Maxi condanna per due sacerdoti, di cui uno italiano, riconosciuti colpevoli in Argentina di gravi e ripetuti abusi sessuali su bambini e minori sordi o ipoacusici, in due sedi dell'Istituto Provolo, a Mendoza e a La Plata.

La pena più severa, 45 anni di carcere, è toccata al prete argentino Horacio Corbacho, di 59 anni, accusato di 16 atti di violenza su ospiti dell'Istituto di età variabile fra i quattro ed i 17 anni. Di poco inferiore invece, 42 anni di reclusione, la condanna inflitta a padre Nicola Corradi, 83 anni, attualmente agli arresti domiciliari, per provata responsabilità in sei episodi di violenza.

Insieme a loro è finito in carcere, con una condanna a 18 anni, anche il giardiniere dell'Istituto, Armando Gómez, di 57 anni.

Nella sentenza il tribunale ha sottolineato che la pesantezza della pena inflitta è dovuta anche all'aggravante del fatto che gli imputati rivestivano il ruolo "di ministro di culto ed erano incaricati di vegliare su minori di 18 anni di età".

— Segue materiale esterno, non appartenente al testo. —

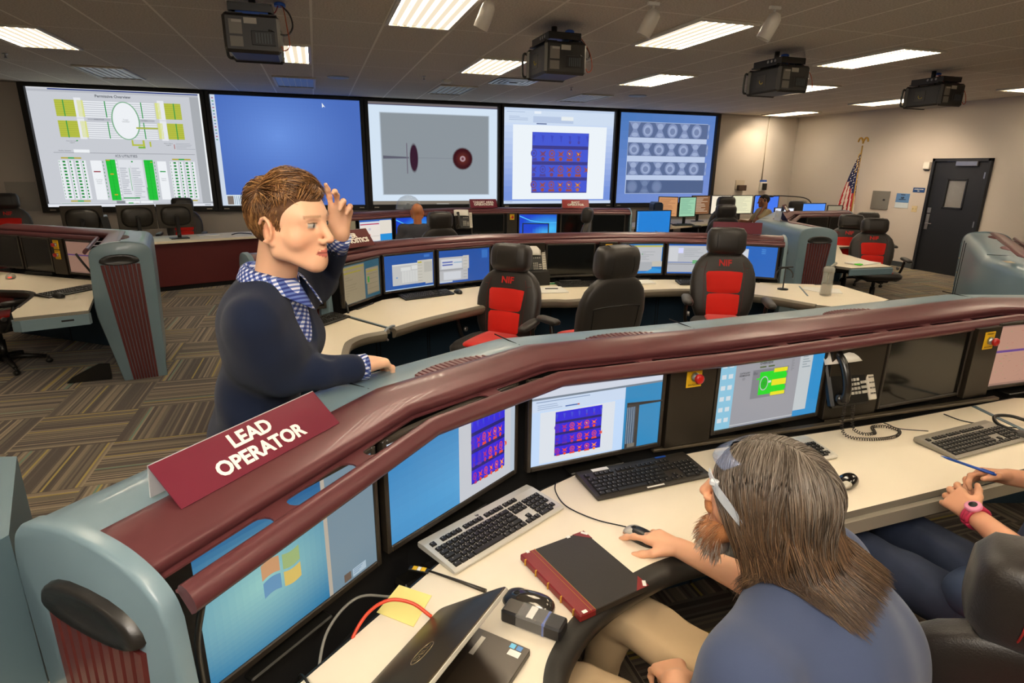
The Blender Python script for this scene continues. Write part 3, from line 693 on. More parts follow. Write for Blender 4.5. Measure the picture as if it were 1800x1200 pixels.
# ================================================================ CEILING FIXTURES
M_TROF = mat('troffer_frame', '#cfc8ba', .5)
def lamp_mat(name, strength, col='#ffedd0'):
    m = bpy.data.materials.new(name); m.use_nodes = True; nt = m.node_tree; nt.nodes.remove(nt.nodes['Principled BSDF'])
    e = nt.nodes.new('ShaderNodeEmission'); tc = nt.nodes.new('ShaderNodeTexCoord'); sp = nt.nodes.new('ShaderNodeSeparateXYZ'); nt.links.new(tc.outputs['Object'], sp.inputs[0])
    s = nt.nodes.new('ShaderNodeMath'); s.operation = 'MULTIPLY'; nt.links.new(sp.outputs[0], s.inputs[0]); s.inputs[1].default_value = 2 * PI / .0885
    c = nt.nodes.new('ShaderNodeMath'); c.operation = 'COSINE'; nt.links.new(s.outputs[0], c.inputs[0])
    mr = nt.nodes.new('ShaderNodeMapRange'); mr.inputs[1].default_value = -1; mr.inputs[3].default_value = 0.0; mr.inputs[4].default_value = 1.0; nt.links.new(c.outputs[0], mr.inputs[0]); pw = nt.nodes.new('ShaderNodeMath'); pw.operation = 'POWER'; nt.links.new(mr.outputs[0], pw.inputs[0]); pw.inputs[1].default_value = 8.0; ma = nt.nodes.new('ShaderNodeMath'); ma.operation = 'MULTIPLY_ADD'; nt.links.new(pw.outputs[0], ma.inputs[0]); ma.inputs[1].default_value = strength; ma.inputs[2].default_value = .52; mr = ma
    nt.links.new(mr.outputs[0], e.inputs['Strength']); e.inputs['Color'].default_value = lin(col) + (1,); nt.links.new(e.outputs[0], nt.nodes['Material Output'].inputs[0])
    return m
M_LAMP = lamp_mat('lit_parabolic_lens', LAMP)
M_UNLIT = mat('unlit_lens', '#8f959c', .35)
def troffer(x0, y0, label, lit=True, w=.62, l=1.24):
    t = thing('ceiling_light', label, 'light', (x0 + w / 2, y0 + l / 2, CEIL - .012), group='fluorescent ceiling troffers' if lit else 'unlit ceiling troffers near the front wall')
    mb = MB(); f = .035
    mb.box((-w / 2 + f / 2, 0, 0), (f, l, .022), b=.003); mb.box((w / 2 - f / 2, 0, 0), (f, l, .022), b=.003); mb.box((0, -l / 2 + f / 2, 0), (w - 2 * f, f, .022), b=.003); mb.box((0, l / 2 - f / 2, 0), (w - 2 * f, f, .022), b=.003)
    obj('frame', mb, M_TROF, t)
    mb = MB(); mb.box((0, 0, .004), (w - 2 * f, l - 2 * f, .004)); obj('diffuser', mb, M_LAMP if lit else M_UNLIT, t)
    mb = MB()
    for k in range(1, 6): mb.box((-w / 2 + f + (w - 2 * f) * k / 6, 0, -.001), (.006, l - 2 * f, .010))
    obj('louvre', mb, mat('louvre_white', '#e8dcc6', .4), t)
    return t
for x, y, lab in ((-3.08, 7.44, 'lit ceiling light at the far left, above the leftmost screen'), (-.57, 7.44, 'lit ceiling light half hidden by the nearest projector'), (.70, 4.87, 'lit ceiling light cut by the picture edge between the two left projectors'),
                  (1.97, 7.44, 'lit ceiling light just left of the second projector'), (3.24, 4.90, 'large lit ceiling light between the second projector and the white spotlights'), (4.52, 7.70, 'lit ceiling light right of the second projector and nearer the screens'),
                  (5.92, 5.22, 'large lit ceiling light between the third and fourth projectors'), (7.15, 7.80, 'lit ceiling light partly behind the third projector'), (10.12, 11.22, 'lit ceiling light nearest the far right corner of the room'),
                  (9.95, 8.55, 'lit ceiling light partly behind the rightmost projector'), (10.25, 6.0, 'lit ceiling light cut off at the right picture edge')):
    troffer(x, y, lab)
for i, (x, y) in enumerate(((-1.9, 2.3), (.70, 2.3), (3.25, 2.3), (5.85, 2.3), (-.6, -.26), (1.97, -.26), (4.5, -.26), (7.1, -.26), (-3.1, -.26), (.7, -2.8), (3.25, -2.8), (8.4, 2.3), (-4.5, 4.87))):
    troffer(x, y, 'lit ceiling light over the front desks, ' + ('above the standing man to the left', 'above the monitors with red images', 'above the near telephone', 'above the right end of the foreground console', 'straight above the camera side on the left', 'above the long-haired person', 'above the person with the pink watch', 'over the right hand side aisle', 'over the left hand side aisle', 'by the back wall on the left', 'by the back wall on the right', 'beyond the teal console at the right edge', 'above the left console')[i])
for x, y, lab in ((-3.05, 10.1, 'unlit grey ceiling panel above the leftmost screen'), (-.52, 10.1, 'unlit pale ceiling panel above the plain blue screen'), (2.0, 10.1, 'unlit ceiling panel above the disc screen'), (4.55, 10.3, 'unlit ceiling panel above the orange pattern screen')):
    troffer(x, y, lab, False)
t = thing('air_diffuser', 'square metal air diffuser in the ceiling left of the second projector', 'vent', (2.97, 9.3, CEIL - .01))
mb = MB()
for k in range(4):
    w = .6 - k * .14
    for s in (-1, 1): mb.box((s * w / 2, 0, -.002 * k), (.05, w, .012), b=.003); mb.box((0, s * w / 2, -.002 * k), (w, .05, .012), b=.003)
obj('vane', mb, mat('diffuser_metal', '#8d99a3', .35, .4), t)
for x, y, lab in ((.42, 9.9, 'round white ceiling speaker above the plain blue screen'), (5.59, 10.2, 'round white ceiling speaker above the orange pattern screen')):
    mb = MB(); mb.lathe([(.16, 0), (.155, -.012), (.13, -.016), (.0, -.016)], 28); o = obj('ceiling_speaker', mb, mat('speaker_grille', '#9aa7b8', .5)); o.location = (x, y, CEIL); tag(o, lab, 'speaker', 'round ceiling speakers')
for i, (px, py) in enumerate(((-3.5, 9.4), (4.05, 9.6), (6.1, 6.9), (8.6, 6.6), (7.2, 8.9), (1.6, 9.3))):
    mb = MB(); mb.lathe([(.03, 0), (.03, -.008), (.01, -.01), (.01, -.045), (.022, -.05), (.022, -.053), (0, -.053)], 14); o = obj('sprinkler', mb, M_STEEL); o.location = (px, py, CEIL); tag(o, ('small sprinkler head in the ceiling by the leftmost screen', 'small sprinkler head in the ceiling right of the second projector', 'small sprinkler head above the third projector', 'small sprinkler head in the ceiling left of the rightmost projector', 'small sprinkler head behind the third projector', 'small sprinkler head in the ceiling left of the air diffuser')[i], 'sprinkler', 'ceiling sprinkler heads')
mb = MB(); mb.lathe([(.07, 0), (.07, -.02), (.05, -.04), (0, -.045)], 20); o = obj('smoke_detector', mb, M_WHITEP); o.location = (2.0, 9.6, CEIL); tag(o, 'round white smoke detector in the ceiling above the disc screen', 'smoke detector')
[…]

Le prime indagini sull'accaduto nell'Istituto Provolo, che ha sedi anche nel Veneto, in Argentina ed in altre nazioni del mondo, sono cominciate nel 2014 con denunce nei confronti di don Corradi, inviate anche a papa Francesco. L'iter giudiziario argentino è invece partito nel 2016.

Il dibattimento finale in tribunale ha preso il via il 5 agosto scorso e si è protratto per 49 giorni a porte chiuse, trattandosi di argomenti sensibili e riguardanti la privacy degli accusatori e degli accusati.

Gli ex alunni dell'Istituto Provolo, una decina, hanno testimoniato, anche con il supporto di assistenti sociali. Le dichiarazioni raccolte hanno così dato conto di una lunga serie di vessazioni, maltrattamenti e violenze, anche di gruppo.

Le testimonianze sono state considerate "coerenti e verosimili" da psicologi e psichiatri che durante il processo sono stati sentiti dal tribunale.

Il clamore per questa vicenda si unisce in Argentina a quello delle accuse di abuso nei confronti di almeno due seminaristi, rivolte all'ex vescovo di Oran, Gustavo Zanchetta, considerato vicino a papa Francesco, e richiamato in Vaticano quando la vicenda è divenuta di pubblico dominio.